Supplied data>
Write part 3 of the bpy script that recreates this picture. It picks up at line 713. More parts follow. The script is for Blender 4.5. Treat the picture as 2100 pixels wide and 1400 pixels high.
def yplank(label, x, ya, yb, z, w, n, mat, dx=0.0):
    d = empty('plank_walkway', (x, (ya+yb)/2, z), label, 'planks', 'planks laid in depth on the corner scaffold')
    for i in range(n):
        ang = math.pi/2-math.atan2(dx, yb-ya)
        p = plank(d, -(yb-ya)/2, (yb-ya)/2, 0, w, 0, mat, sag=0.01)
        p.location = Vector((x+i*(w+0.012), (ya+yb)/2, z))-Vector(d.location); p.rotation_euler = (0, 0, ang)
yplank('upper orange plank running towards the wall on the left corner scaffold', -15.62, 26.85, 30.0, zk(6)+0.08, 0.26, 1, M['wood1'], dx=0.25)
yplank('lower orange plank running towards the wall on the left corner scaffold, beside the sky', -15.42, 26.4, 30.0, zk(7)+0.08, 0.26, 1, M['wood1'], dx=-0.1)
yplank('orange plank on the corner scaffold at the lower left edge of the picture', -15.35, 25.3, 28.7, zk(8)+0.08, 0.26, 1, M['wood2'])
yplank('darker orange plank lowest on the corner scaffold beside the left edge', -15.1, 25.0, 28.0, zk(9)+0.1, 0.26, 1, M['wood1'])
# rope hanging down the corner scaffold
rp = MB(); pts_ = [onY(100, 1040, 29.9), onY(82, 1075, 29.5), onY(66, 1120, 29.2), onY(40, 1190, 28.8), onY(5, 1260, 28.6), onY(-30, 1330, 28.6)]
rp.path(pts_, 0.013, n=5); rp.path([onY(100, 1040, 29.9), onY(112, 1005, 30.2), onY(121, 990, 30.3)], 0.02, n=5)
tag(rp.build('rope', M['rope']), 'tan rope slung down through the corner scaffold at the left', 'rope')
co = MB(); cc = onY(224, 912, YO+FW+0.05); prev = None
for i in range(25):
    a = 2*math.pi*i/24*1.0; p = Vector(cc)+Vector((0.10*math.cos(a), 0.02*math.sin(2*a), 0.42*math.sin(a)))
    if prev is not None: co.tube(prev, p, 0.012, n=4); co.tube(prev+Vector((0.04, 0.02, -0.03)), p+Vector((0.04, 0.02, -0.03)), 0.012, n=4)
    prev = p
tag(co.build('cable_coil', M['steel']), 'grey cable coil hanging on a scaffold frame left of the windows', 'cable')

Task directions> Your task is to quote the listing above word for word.

Result of this exercise>
Write part 3 of the bpy script that recreates this picture. It picks up at line 713. More parts follow. The script is for Blender 4.5. Treat the picture as 2100 pixels wide and 1400 pixels high.
def yplank(label, x, ya, yb, z, w, n, mat, dx=0.0):
    d = empty('plank_walkway', (x, (ya+yb)/2, z), label, 'planks', 'planks laid in depth on the corner scaffold')
    for i in range(n):
        ang = math.pi/2-math.atan2(dx, yb-ya)
        p = plank(d, -(yb-ya)/2, (yb-ya)/2, 0, w, 0, mat, sag=0.01)
        p.location = Vector((x+i*(w+0.012), (ya+yb)/2, z))-Vector(d.location); p.rotation_euler = (0, 0, ang)
yplank('upper orange plank running towards the wall on the left corner scaffold', -15.62, 26.85, 30.0, zk(6)+0.08, 0.26, 1, M['wood1'], dx=0.25)
yplank('lower orange plank running towards the wall on the left corner scaffold, beside the sky', -15.42, 26.4, 30.0, zk(7)+0.08, 0.26, 1, M['wood1'], dx=-0.1)
yplank('orange plank on the corner scaffold at the lower left edge of the picture', -15.35, 25.3, 28.7, zk(8)+0.08, 0.26, 1, M['wood2'])
yplank('darker orange plank lowest on the corner scaffold beside the left edge', -15.1, 25.0, 28.0, zk(9)+0.1, 0.26, 1, M['wood1'])
# rope hanging down the corner scaffold
rp = MB(); pts_ = [onY(100, 1040, 29.9), onY(82, 1075, 29.5), onY(66, 1120, 29.2), onY(40, 1190, 28.8), onY(5, 1260, 28.6), onY(-30, 1330, 28.6)]
rp.path(pts_, 0.013, n=5); rp.path([onY(100, 1040, 29.9), onY(112, 1005, 30.2), onY(121, 990, 30.3)], 0.02, n=5)
tag(rp.build('rope', M['rope']), 'tan rope slung down through the corner scaffold at the left', 'rope')
co = MB(); cc = onY(224, 912, YO+FW+0.05); prev = None
for i in range(25):
    a = 2*math.pi*i/24*1.0; p = Vector(cc)+Vector((0.10*math.cos(a), 0.02*math.sin(2*a), 0.42*math.sin(a)))
    if prev is not None: co.tube(prev, p, 0.012, n=4); co.tube(prev+Vector((0.04, 0.02, -0.03)), p+Vector((0.04, 0.02, -0.03)), 0.012, n=4)
    prev = p
tag(co.build('cable_coil', M['steel']), 'grey cable coil hanging on a scaffold frame left of the windows', 'cable')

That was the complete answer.